**Instruction**: Please return the full listing below without altering anything.

[Data listing]
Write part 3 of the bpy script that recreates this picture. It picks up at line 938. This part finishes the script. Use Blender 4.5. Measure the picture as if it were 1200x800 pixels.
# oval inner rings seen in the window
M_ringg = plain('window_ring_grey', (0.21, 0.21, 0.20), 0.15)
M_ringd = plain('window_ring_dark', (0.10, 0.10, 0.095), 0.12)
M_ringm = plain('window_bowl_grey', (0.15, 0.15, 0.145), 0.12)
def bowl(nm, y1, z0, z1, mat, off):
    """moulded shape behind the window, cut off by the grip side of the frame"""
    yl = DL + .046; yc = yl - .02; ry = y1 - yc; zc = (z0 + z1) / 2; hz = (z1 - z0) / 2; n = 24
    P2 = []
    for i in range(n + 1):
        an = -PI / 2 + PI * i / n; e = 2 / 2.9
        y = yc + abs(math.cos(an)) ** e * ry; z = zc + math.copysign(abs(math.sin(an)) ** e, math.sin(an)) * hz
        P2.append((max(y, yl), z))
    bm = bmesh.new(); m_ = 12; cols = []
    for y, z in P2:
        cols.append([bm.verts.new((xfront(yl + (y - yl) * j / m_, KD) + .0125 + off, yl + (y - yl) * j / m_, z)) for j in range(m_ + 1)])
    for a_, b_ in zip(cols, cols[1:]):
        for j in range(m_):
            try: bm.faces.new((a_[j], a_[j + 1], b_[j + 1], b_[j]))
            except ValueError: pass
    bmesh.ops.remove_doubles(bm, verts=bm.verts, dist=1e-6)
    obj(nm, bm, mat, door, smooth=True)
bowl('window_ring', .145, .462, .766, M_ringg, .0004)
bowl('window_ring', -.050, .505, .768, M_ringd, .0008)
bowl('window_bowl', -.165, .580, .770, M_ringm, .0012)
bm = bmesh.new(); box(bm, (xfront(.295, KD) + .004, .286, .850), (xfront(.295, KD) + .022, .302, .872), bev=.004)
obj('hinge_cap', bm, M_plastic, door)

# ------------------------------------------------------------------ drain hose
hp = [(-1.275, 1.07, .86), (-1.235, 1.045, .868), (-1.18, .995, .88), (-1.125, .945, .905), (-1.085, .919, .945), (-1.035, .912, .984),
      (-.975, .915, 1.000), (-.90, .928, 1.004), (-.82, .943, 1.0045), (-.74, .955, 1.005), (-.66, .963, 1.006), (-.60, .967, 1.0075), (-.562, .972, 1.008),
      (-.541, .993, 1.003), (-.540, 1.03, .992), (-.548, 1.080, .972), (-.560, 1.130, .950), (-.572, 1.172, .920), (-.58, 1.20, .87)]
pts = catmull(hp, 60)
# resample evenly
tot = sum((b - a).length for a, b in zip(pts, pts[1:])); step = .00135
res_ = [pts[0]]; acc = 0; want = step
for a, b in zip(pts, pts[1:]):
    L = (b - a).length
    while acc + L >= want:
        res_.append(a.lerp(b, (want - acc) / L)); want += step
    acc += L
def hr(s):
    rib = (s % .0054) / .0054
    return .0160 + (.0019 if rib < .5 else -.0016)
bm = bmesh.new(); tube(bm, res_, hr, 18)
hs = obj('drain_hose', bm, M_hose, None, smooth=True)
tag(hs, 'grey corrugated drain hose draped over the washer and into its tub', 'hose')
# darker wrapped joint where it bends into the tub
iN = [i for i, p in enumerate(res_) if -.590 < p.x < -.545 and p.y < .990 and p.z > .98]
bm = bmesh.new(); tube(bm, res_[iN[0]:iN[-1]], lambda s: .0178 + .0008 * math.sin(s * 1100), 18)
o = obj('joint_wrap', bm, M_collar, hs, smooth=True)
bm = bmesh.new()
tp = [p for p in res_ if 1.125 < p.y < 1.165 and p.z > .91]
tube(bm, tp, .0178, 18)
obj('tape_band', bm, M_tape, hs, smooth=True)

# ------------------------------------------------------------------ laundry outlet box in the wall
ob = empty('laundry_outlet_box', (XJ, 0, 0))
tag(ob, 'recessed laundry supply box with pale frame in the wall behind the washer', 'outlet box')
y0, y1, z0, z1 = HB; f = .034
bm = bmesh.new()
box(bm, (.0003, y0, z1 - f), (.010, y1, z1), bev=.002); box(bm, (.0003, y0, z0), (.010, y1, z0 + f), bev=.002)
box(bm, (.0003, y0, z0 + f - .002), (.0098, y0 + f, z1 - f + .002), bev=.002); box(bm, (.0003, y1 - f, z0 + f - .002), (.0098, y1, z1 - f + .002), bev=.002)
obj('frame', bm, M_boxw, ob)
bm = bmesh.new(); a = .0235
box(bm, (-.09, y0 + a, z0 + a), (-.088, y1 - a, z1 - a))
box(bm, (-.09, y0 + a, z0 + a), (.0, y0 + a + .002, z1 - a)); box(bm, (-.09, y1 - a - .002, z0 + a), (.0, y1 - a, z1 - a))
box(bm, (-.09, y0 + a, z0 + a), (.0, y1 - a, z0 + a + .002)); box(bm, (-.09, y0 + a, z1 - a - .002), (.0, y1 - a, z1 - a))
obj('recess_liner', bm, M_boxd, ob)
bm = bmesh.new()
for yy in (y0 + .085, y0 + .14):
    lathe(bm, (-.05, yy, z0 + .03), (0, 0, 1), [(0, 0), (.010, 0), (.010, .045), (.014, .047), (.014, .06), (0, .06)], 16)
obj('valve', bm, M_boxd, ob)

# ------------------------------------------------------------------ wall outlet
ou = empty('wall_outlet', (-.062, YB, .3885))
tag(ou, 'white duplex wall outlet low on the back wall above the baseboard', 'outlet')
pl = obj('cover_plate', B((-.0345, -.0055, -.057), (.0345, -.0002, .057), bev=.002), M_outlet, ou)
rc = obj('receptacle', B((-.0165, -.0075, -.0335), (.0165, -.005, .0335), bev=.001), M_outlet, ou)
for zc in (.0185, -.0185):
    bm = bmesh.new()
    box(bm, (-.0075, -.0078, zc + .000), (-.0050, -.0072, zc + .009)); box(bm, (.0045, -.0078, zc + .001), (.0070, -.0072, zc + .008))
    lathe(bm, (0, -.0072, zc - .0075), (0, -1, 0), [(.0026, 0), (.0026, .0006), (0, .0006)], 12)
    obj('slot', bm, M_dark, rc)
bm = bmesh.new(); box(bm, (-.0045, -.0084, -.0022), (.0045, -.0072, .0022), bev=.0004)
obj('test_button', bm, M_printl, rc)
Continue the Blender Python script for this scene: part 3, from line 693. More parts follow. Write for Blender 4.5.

**Task result**:
Write part 3 of the bpy script that recreates this picture. It picks up at line 938. This part finishes the script. Use Blender 4.5. Measure the picture as if it were 1200x800 pixels.
# oval inner rings seen in the window
M_ringg = plain('window_ring_grey', (0.21, 0.21, 0.20), 0.15)
M_ringd = plain('window_ring_dark', (0.10, 0.10, 0.095), 0.12)
M_ringm = plain('window_bowl_grey', (0.15, 0.15, 0.145), 0.12)
def bowl(nm, y1, z0, z1, mat, off):
    """moulded shape behind the window, cut off by the grip side of the frame"""
    yl = DL + .046; yc = yl - .02; ry = y1 - yc; zc = (z0 + z1) / 2; hz = (z1 - z0) / 2; n = 24
    P2 = []
    for i in range(n + 1):
        an = -PI / 2 + PI * i / n; e = 2 / 2.9
        y = yc + abs(math.cos(an)) ** e * ry; z = zc + math.copysign(abs(math.sin(an)) ** e, math.sin(an)) * hz
        P2.append((max(y, yl), z))
    bm = bmesh.new(); m_ = 12; cols = []
    for y, z in P2:
        cols.append([bm.verts.new((xfront(yl + (y - yl) * j / m_, KD) + .0125 + off, yl + (y - yl) * j / m_, z)) for j in range(m_ + 1)])
    for a_, b_ in zip(cols, cols[1:]):
        for j in range(m_):
            try: bm.faces.new((a_[j], a_[j + 1], b_[j + 1], b_[j]))
            except ValueError: pass
    bmesh.ops.remove_doubles(bm, verts=bm.verts, dist=1e-6)
    obj(nm, bm, mat, door, smooth=True)
bowl('window_ring', .145, .462, .766, M_ringg, .0004)
bowl('window_ring', -.050, .505, .768, M_ringd, .0008)
bowl('window_bowl', -.165, .580, .770, M_ringm, .0012)
bm = bmesh.new(); box(bm, (xfront(.295, KD) + .004, .286, .850), (xfront(.295, KD) + .022, .302, .872), bev=.004)
obj('hinge_cap', bm, M_plastic, door)

# ------------------------------------------------------------------ drain hose
hp = [(-1.275, 1.07, .86), (-1.235, 1.045, .868), (-1.18, .995, .88), (-1.125, .945, .905), (-1.085, .919, .945), (-1.035, .912, .984),
      (-.975, .915, 1.000), (-.90, .928, 1.004), (-.82, .943, 1.0045), (-.74, .955, 1.005), (-.66, .963, 1.006), (-.60, .967, 1.0075), (-.562, .972, 1.008),
      (-.541, .993, 1.003), (-.540, 1.03, .992), (-.548, 1.080, .972), (-.560, 1.130, .950), (-.572, 1.172, .920), (-.58, 1.20, .87)]
pts = catmull(hp, 60)
# resample evenly
tot = sum((b - a).length for a, b in zip(pts, pts[1:])); step = .00135
res_ = [pts[0]]; acc = 0; want = step
for a, b in zip(pts, pts[1:]):
    L = (b - a).length
    while acc + L >= want:
        res_.append(a.lerp(b, (want - acc) / L)); want += step
    acc += L
def hr(s):
    rib = (s % .0054) / .0054
    return .0160 + (.0019 if rib < .5 else -.0016)
bm = bmesh.new(); tube(bm, res_, hr, 18)
hs = obj('drain_hose', bm, M_hose, None, smooth=True)
tag(hs, 'grey corrugated drain hose draped over the washer and into its tub', 'hose')
# darker wrapped joint where it bends into the tub
iN = [i for i, p in enumerate(res_) if -.590 < p.x < -.545 and p.y < .990 and p.z > .98]
bm = bmesh.new(); tube(bm, res_[iN[0]:iN[-1]], lambda s: .0178 + .0008 * math.sin(s * 1100), 18)
o = obj('joint_wrap', bm, M_collar, hs, smooth=True)
bm = bmesh.new()
tp = [p for p in res_ if 1.125 < p.y < 1.165 and p.z > .91]
tube(bm, tp, .0178, 18)
obj('tape_band', bm, M_tape, hs, smooth=True)

# ------------------------------------------------------------------ laundry outlet box in the wall
ob = empty('laundry_outlet_box', (XJ, 0, 0))
tag(ob, 'recessed laundry supply box with pale frame in the wall behind the washer', 'outlet box')
y0, y1, z0, z1 = HB; f = .034
bm = bmesh.new()
box(bm, (.0003, y0, z1 - f), (.010, y1, z1), bev=.002); box(bm, (.0003, y0, z0), (.010, y1, z0 + f), bev=.002)
box(bm, (.0003, y0, z0 + f - .002), (.0098, y0 + f, z1 - f + .002), bev=.002); box(bm, (.0003, y1 - f, z0 + f - .002), (.0098, y1, z1 - f + .002), bev=.002)
obj('frame', bm, M_boxw, ob)
bm = bmesh.new(); a = .0235
box(bm, (-.09, y0 + a, z0 + a), (-.088, y1 - a, z1 - a))
box(bm, (-.09, y0 + a, z0 + a), (.0, y0 + a + .002, z1 - a)); box(bm, (-.09, y1 - a - .002, z0 + a), (.0, y1 - a, z1 - a))
box(bm, (-.09, y0 + a, z0 + a), (.0, y1 - a, z0 + a + .002)); box(bm, (-.09, y0 + a, z1 - a - .002), (.0, y1 - a, z1 - a))
obj('recess_liner', bm, M_boxd, ob)
bm = bmesh.new()
for yy in (y0 + .085, y0 + .14):
    lathe(bm, (-.05, yy, z0 + .03), (0, 0, 1), [(0, 0), (.010, 0), (.010, .045), (.014, .047), (.014, .06), (0, .06)], 16)
obj('valve', bm, M_boxd, ob)

# ------------------------------------------------------------------ wall outlet
ou = empty('wall_outlet', (-.062, YB, .3885))
tag(ou, 'white duplex wall outlet low on the back wall above the baseboard', 'outlet')
pl = obj('cover_plate', B((-.0345, -.0055, -.057), (.0345, -.0002, .057), bev=.002), M_outlet, ou)
rc = obj('receptacle', B((-.0165, -.0075, -.0335), (.0165, -.005, .0335), bev=.001), M_outlet, ou)
for zc in (.0185, -.0185):
    bm = bmesh.new()
    box(bm, (-.0075, -.0078, zc + .000), (-.0050, -.0072, zc + .009)); box(bm, (.0045, -.0078, zc + .001), (.0070, -.0072, zc + .008))
    lathe(bm, (0, -.0072, zc - .0075), (0, -1, 0), [(.0026, 0), (.0026, .0006), (0, .0006)], 12)
    obj('slot', bm, M_dark, rc)
bm = bmesh.new(); box(bm, (-.0045, -.0084, -.0022), (.0045, -.0072, .0022), bev=.0004)
obj('test_button', bm, M_printl, rc)
Continue the Blender Python script for this scene: part 3, from line 693. More parts follow. Write for Blender 4.5.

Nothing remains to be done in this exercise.